When you argue with someone, it is not a valid method to rely on
authoritative assertion with you as the "authority".
RALPH:
Well, consider your example. Of course, Engels remarks about the
transformations of matter philosophically--very generally--suggests that
physical entities are not as discrete as previously thought and that prove
to be more interdependent and dynamic--interpenetrating if you will--than
previous conceptions, say of atoms and void. But note that while Engels'
_sensibility_ is certainly congruent with the later discovery of the
conversion of mass into energy, it doesn't--at least not as presented
here--attain the degree of specificity to enable the claim that Engels
anticipated Einstein. This is one reason I suggest that Gerald Holton's
concept of themata might be applicable.
^^^^^^^
There is no substance here to the argument that Engels
anticipates relativity. A better developed argument would look for more
substantive remarks by Engels and show that the world-picture delineated
therein has some substantive relationship to the conceptual reorganization
mandated by revolutionary developments in scientific theories.
^^^^^
CB: You may have missed it. That there is no absolute rest, no ether, is an
underlying empirical premise of Einstein's theory of Special Relativity.

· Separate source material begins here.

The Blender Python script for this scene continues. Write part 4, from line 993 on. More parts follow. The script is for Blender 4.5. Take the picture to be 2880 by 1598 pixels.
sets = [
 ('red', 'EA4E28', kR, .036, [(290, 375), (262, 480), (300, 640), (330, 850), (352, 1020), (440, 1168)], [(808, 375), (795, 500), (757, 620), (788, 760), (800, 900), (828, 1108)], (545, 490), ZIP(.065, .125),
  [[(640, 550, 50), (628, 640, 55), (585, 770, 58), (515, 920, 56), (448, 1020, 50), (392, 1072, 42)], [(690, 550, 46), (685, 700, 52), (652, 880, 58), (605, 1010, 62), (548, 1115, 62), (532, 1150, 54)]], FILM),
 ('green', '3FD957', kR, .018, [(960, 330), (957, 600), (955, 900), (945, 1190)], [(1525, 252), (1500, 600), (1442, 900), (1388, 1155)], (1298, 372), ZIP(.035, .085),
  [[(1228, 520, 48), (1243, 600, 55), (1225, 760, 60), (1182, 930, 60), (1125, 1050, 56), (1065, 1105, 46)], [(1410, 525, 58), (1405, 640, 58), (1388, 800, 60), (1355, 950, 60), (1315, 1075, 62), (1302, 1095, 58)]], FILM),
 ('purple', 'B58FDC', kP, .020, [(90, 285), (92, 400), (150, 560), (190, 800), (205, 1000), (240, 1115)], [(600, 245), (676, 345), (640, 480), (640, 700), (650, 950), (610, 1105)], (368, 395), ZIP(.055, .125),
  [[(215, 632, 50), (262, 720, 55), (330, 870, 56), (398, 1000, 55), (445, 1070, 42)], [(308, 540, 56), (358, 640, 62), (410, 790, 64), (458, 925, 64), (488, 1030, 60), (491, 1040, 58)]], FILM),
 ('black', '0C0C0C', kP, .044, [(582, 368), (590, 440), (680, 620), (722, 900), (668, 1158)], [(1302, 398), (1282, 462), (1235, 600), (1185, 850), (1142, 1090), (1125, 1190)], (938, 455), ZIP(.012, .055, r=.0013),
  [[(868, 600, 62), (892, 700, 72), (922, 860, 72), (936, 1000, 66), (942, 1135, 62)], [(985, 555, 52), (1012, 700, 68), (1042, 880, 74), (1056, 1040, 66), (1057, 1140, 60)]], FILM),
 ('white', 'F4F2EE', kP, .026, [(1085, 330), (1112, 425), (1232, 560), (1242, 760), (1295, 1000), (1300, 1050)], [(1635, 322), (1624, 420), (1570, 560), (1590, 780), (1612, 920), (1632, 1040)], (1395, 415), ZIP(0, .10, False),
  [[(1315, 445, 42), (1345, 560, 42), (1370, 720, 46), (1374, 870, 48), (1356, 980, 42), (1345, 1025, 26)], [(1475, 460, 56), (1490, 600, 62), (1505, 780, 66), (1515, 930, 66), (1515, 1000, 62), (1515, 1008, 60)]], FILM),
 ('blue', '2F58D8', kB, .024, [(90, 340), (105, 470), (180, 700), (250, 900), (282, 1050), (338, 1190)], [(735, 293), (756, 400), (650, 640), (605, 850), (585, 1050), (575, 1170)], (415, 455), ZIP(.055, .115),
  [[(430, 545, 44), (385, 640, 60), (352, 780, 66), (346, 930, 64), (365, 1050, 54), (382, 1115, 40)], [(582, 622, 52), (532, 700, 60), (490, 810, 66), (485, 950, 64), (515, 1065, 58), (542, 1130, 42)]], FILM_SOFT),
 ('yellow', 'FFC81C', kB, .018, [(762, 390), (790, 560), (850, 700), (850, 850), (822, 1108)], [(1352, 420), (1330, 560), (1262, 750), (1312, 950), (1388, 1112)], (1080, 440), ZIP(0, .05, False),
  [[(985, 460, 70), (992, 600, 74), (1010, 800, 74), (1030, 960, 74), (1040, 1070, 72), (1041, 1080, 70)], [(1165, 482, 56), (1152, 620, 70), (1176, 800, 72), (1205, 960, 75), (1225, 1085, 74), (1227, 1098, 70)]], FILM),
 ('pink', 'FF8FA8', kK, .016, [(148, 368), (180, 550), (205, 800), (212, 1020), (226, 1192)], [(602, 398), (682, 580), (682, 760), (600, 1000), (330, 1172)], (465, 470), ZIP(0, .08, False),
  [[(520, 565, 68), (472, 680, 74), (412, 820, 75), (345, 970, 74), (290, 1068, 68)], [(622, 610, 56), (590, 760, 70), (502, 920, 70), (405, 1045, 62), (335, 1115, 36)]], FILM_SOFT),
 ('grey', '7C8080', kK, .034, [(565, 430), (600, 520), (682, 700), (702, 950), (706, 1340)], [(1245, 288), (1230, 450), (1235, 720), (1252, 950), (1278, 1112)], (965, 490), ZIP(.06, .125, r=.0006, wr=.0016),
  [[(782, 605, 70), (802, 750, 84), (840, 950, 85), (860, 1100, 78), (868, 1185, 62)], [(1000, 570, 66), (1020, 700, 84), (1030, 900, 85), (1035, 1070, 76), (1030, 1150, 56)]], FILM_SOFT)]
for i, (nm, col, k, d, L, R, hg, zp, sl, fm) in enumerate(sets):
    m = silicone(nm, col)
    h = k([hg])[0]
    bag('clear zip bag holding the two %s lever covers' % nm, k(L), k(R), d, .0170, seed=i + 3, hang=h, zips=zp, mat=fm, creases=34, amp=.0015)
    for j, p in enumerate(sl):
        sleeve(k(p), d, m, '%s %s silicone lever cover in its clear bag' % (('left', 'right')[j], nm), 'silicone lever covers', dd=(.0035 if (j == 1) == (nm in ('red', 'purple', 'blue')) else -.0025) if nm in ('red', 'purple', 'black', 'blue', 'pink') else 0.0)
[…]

Engels formulation "there is only matter and motion is it mode of existence"
is pretty much identical with the physical empirical discovery that there is
no absolute rest.
^^^^^^^^
RALPH: Now look at what you just wrote again.
Einstein: no absolute rest, no ether
Engels: no matter without motion
Where is the equivalency? Does absolute rest mean no absolute frame of
reference, or no absolute lack of motion (as in absolute zero
temperature)? Does Engels pronounce of the need for a medium of
propagation of electromagnetic waves?
The problem is the vagueness of the correlation between abstract
philosophical categorial statements and empirical realities.
The dialectical sensibility is a powerful one, but we have to hone our
analytical skills.
You may be right about heuristics, but in context of this discussion, I
would again bring up Gerald Holton's notion of themata.